99 % of HD mini cameras suffer from rolling shutter which will bend the prop
I think this topic came up here recently.
The only real solution I have found is a camera which has a manual shutter speed control. The G10 is the first camcorder I've had which has that, and 1/120 or slower gets rid of the prop. That Alps video was done at 1/120, and at 2400rpm it works just right. At 2300 or 2500 I need to use a slightly slower shutter speed, oddly enough.
Neutral density filters can help the cheap cameras to slow down their auto shutter and reduce prop effects but I have never been wholly successful with that.

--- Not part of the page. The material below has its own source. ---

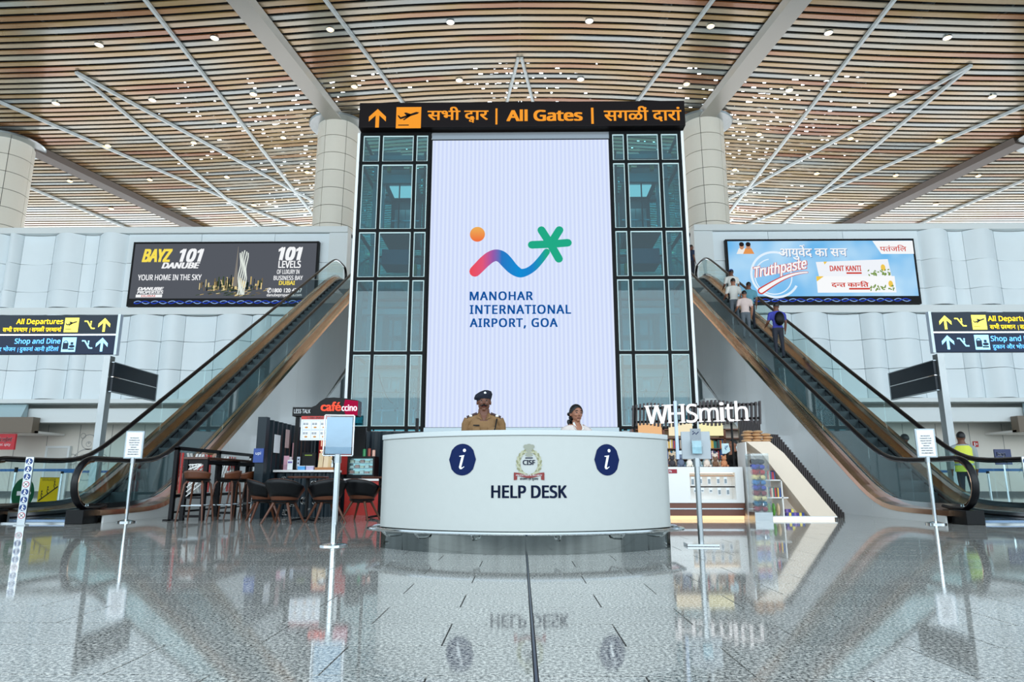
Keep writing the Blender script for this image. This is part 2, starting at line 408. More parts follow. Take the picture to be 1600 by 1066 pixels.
# hangers and services glimpsed between the slats
sv = MB()
for i in range(9):
    x = -40+10*i; sv.bar((x, 8, zc(x)+.55), (x, 88, zc(x)+.55), .12, .25)
for x in (-17, -6.4, 6.4, 17): sv.cyl((x, 8, zc(x)+.9), (x, 88, zc(x)+.9), .22, n=10)
sv.build('service_duct', mat('galvanised_duct', (50, 62, 70), 0.5, 0.3), ceiling)
# small glowing chips added below the deck, as sparkle between the slats
M_sparkle = emat('sparkle_glow', (235, 246, 255), 7.0)
def sparkle_chips(x0, x1, y0, y1, n, seed):
    rr = random.Random(seed); mb = MB()
    for i in range(n):
        x = rr.gauss((x0+x1)/2, (x1-x0)/4); y = y0+(y1-y0)*rr.random(); a = rr.uniform(.03, .11); 
        mb.box(x-a, x+a, y-.045, y+.045, zc(x)+.95, zc(x)+1.0)
    stuff(mb.build('sparkle_chips', M_sparkle, ceiling))
sparkle_chips(-4, 4, 30, 38, 170, 1); sparkle_chips(-20, -6, 30, 54, 800, 2); sparkle_chips(6, 20, 30, 54, 800, 3)
# ribs and beams
M_rib = mat('rib_white', (208, 216, 218), 0.35, 0.3)
M_beam = mat('beam_grey', (170, 168, 162), 0.3, 0.5)
def rib(x0, y0, x1, y1, w_=.15, h=.13, name='rib', m=M_rib, n=8):
    mb = MB(); d = Vector((x1-x0, y1-y0, 0)).normalized(); r = Vector((d.y, -d.x, 0))
    vs = []
    for i in range(n+1):
        x = x0+(x1-x0)*i/n; y = y0+(y1-y0)*i/n; z = zc(x)-.02
        for a, b in ((-1, 0), (-.8, -h), (.8, -h), (1, 0)): vs.append((x+r.x*a*w_/2, y+r.y*a*w_/2, z+b))
    f2 = [(i*4+j, i*4+(j+1) % 4, (i+1)*4+(j+1) % 4, (i+1)*4+j) for i in range(n) for j in range(4)]+[(0, 1, 2, 3), (n*4+3, n*4+2, n*4+1, n*4)]
    mb.add(vs, f2); return mb.build(name, m, ceiling)
for s in (-1, 1):
    rib(s*12.8, 12, s*9.85, 32.4, 1.05, .30, 'beam', M_beam)
    rib(s*14.8, 12, s*14.8, 60); rib(s*10.6, 12, s*4.6, 38)
    rib(s*.08, 28.2, s*1.5, 37)
    rib(s*20.36, 27.4, s*9.0, 55); rib(s*20.36, 27.4, s*18.9, 52)
    rib(s*31.5, 18, s*15.2, 50); rib(s*27.3, 34.0, s*20.0, 60, 1.0, .34, 'beam', mat('beam_dark', (92, 82, 76), 0.4, 0.4))
    rib(s*34, 30, s*24, 62)
# downlights
dl = thing('downlight', 'round warm white downlight recessed in the slatted ceiling', 'ceiling light', (0, 0, 0), 'round downlights across the slatted ceiling')
MB().lathe((0, 0, 0), [(.0, -.11), (.07, -.10), (.12, -.08), (.15, -.05), (.15, -.03), (.0, -.03)], 14).build('lens', M_downlight, dl)
MB().lathe((0, 0, 0), [(.153, -.055), (.18, -.055), (.18, .02), (.153, .02), (.153, -.055)], 14).build('rim', M_chrome, dl)
first = True
for ry in range(14):
    y = 25.6+4.3*ry if ry < 10 else 25.6-4.3*(ry-9)
    if y < 20: continue
    for xi, x in enumerate((-28, -23, -18.2, -13.2, -8.2, -3, 3, 8.2, 13.2, 18.2, 23, 28)):
        o = dl if first else copy_tree(dl); first = False
        rn = ORD[ry+1] if ry < 10 else ORD[0]
        o.location = (x, y, zc(x)); o['label'] = 'warm white ceiling downlight, %s from left in the %s row from the front' % (ORD[xi], rn)

# ------------------------------------------------------------ columns
M_col = mat('cream_column_panel', (228, 224, 212), 0.3, rnd=0.03, var=0.02)
def column(x, y, r, lab, ztop):
    t = thing('column', lab, 'column', (x, y, 0), 'round clad columns under the slatted ceiling')
    MB().cyl((x, y, 0), (x, y, ztop-.02), r-.05, n=24).build('core', mat('column_joint', (60, 62, 60), .6), t)
    H = 0.98; n = 6; me = None
    k = 0
    for iz in range(int(ztop/H)+1):
        z1 = ztop-.05-iz*H; z0 = z1-H+.03
        if z1 < 8.5: break
        for j in range(n):
            a0 = 2*math.pi*j/n+.012+R(8); a1 = 2*math.pi*(j+1)/n-.012+R(8)
            mb = MB(); q = 6; vs = []
            for i in range(q+1):
                a = a0+(a1-a0)*i/q
                for rr, zz in ((r-.04, z0), (r, z0), (r, z1), (r-.04, z1)): vs.append((x+rr*math.cos(a), y+rr*math.sin(a), zz))
            f = [(i*4+c, i*4+(c+1) % 4, (i+1)*4+(c+1) % 4, (i+1)*4+c) for i in range(q) for c in range(4)]+[(0, 1, 2, 3), (q*4+3, q*4+2, q*4+1, q*4)]
            if j == 0 and False: pass
            mb.add(vs, f).build('panel', M_col, t, smooth=True)
    MB().lathe((x, y, 0), [(r-.02, 0), (r, 0), (r, 8.4), (r-.02, 8.4)], 24).build('lower_casing', M_col, t, smooth=True)
    MB().lathe((x, y, ztop), [(r+.03, -.10), (r+.45, -.06), (r+.5, .02), (r+.42, .08), (r+.03, .04)], 32).build('collar', M_steel, t, smooth=True)
column(-9.85, 33.3, 1.08, 'tall white column behind the left ad wall beside the elevator tower', zc(9.85)-.2)
column(9.85, 33.3, 1.08, 'tall white column behind the right ad wall beside the elevator tower', zc(9.85)-.2)
column(-28.0, 33.6, 1.15, 'white column at the far left edge of the hall', zc(28)-.2)
column(28.6, 33.6, 1.15, 'white column at the far right edge of the hall', zc(28)-.2)

# ------------------------------------------------------------ white wave-panel walls with advertising screens
YW = 31.0
M_trim = mat('trim_white', (222, 228, 228), .4)
def wave_wall(s, name):
    side = 'left' if s < 0 else 'right'
    XI = 8.42
    mb = MB(); xs_ = sorted((s*XI, s*46)); mb.box(xs_[0], xs_[1], YW+.62, YW+1.3, 4.35, 12.75)
    wall = struct(mb.build(name, mat('wall_backing', (196, 212, 218), .6), None))
    mb = MB(); mb.box(xs_[0], xs_[1], YW-.15, YW+1.05, 12.55, 12.85); mb.box(xs_[0], xs_[1], YW-.1, YW+.3, 8.45, 8.8); mb.box(xs_[0], xs_[1], YW-.25, YW+.6, 4.2, 4.38)
    struct(mb.build('trim_1' if s < 0 else 'trim_2', M_trim, None))
    a, b = sorted((s*XI, s*(XI+.9)))
    box('end_pier', M_trim, wall, a, b, YW-.05, YW+.62, 8.8, 12.55)
    def wave(x0, x1, z0, z1, amp):
        mb = MB(); q = 8; f = []
        vs = []
        for i in range(q+1):
            t = i/q; x = s*(x0+(x1-x0)*t); yy = YW+.12-amp*math.sin(math.pi*t); lean = 0.05*math.sin(math.pi*t)
            for dy, z in ((0, z0), (-lean, z1), (.1-lean, z1), (.1, z0)): vs.append((x, yy+dy, z))
        f = [(i*4+c, i*4+(c+1) % 4, (i+1)*4+(c+1) % 4, (i+1)*4+c) for i in range(q) for c in range(4)]+[(0, 1, 2, 3), (q*4+3, q*4+2, q*4+1, q*4)]
        mb.add(vs, f).build('panel', M_panel, wall, smooth=True)
    # lower field: three rows
    x = XI+.02; i = 0; ws = [2.0, 1.5, .9, 1.7, 1.5, 1.1, 1.6, 1.9, .8, 1.5, 1.4, 1.7]; rows = [(4.4, 5.78), (5.79, 7.15), (7.16, 8.42)]
    while x < 27:
        w_ = ws[i % 12]; amp = (.36, -.14, .22, .42, -.16, .28)[i % 6]
        for z0, z1 in rows: wave(x+.01, x+w_-.01, z0+.008, z1-.008, amp)
        x += w_; i += 1
    # upper field: flat around the screen, waves beyond it
    for xa, xb in ((XI+.92, 12.0), (12.02, 15.6), (15.62, 19.2)):
        for z0, z1 in ((8.82, 9.64), (9.66, 11.04), (11.06, 12.53)):
            a, b = sorted((s*xa, s*xb)); box('panel', M_panel, wall, a, b, YW+.02, YW+.2, z0, z1)
    x = 19.22; i = 0; ws = [1.5, .7, 1.5, 1.55, .7, 1.3, 1.5]
    while x < 27.5:
        w_ = ws[i % 7]; amp = (.40, -.10, .36, -.14, .32, .40, -.14)[i % 7]
        for z0, z1 in ((8.82, 9.64), (9.66, 11.04), (11.06, 12.53)): wave(x+.01, x+w_-.01, z0, z1, amp)
        x += w_; i += 1
    # lower recessed wall, beam, baseboard
    a, b = sorted((s*XI, s*46))
    lw = struct(box('wall_back_'+side, mat('lower_wall', (224, 220, 210), .5, var=.02), None, a, b, YW+2.2, YW+2.6, 0, 4.4))
    jm = MB()
    for k in range(20): jm.box(s*(9+1.6*k)-.012, s*(9+1.6*k)+.012, YW+2.19, YW+2.2, 0.1, 3.4)
    jm.build('panel_joint', mat('joint_grey', (150, 150, 146), .6), lw)
    struct(box('trim_3' if s < 0 else 'trim_4', M_trim, None, a, b, YW+.3, YW+.9, 3.35, 4.0))
    struct(box('baseboard_'+side, mat('skirting', (96, 98, 98), .4), None, a, b, YW+2.12, YW+2.2, 0, .18))
    return wall
wave_wall(-1, 'wall_left'); wave_wall(1, 'wall_right')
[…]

Suction mounts are not good on perspex
Have you seen that link I posted to my suction mount pics? They work superbly on the TB20 windows. I have added a security "rope" however, so if the suckers gave way, the whole thing is not going to fall down onto something important.
I did one experiment which was a 2hr flight, resulting in an obviously mostly utterly boring video
here which was filmed totally hands-off, using the suction mount. The image quality on that one is not good because I transcoded it (using Handbrake) using a 1megabit/sec average bitrate which is about 5x too low for Vimeo. (The soundtrack on that one is also badly shifted, over most of it).
For filming out of a C150 which obviously won't have an autopilot, I don't think a handheld camera is going to be easy. So it's a choice between brief handheld clips, and mounting a camera somewhere properly.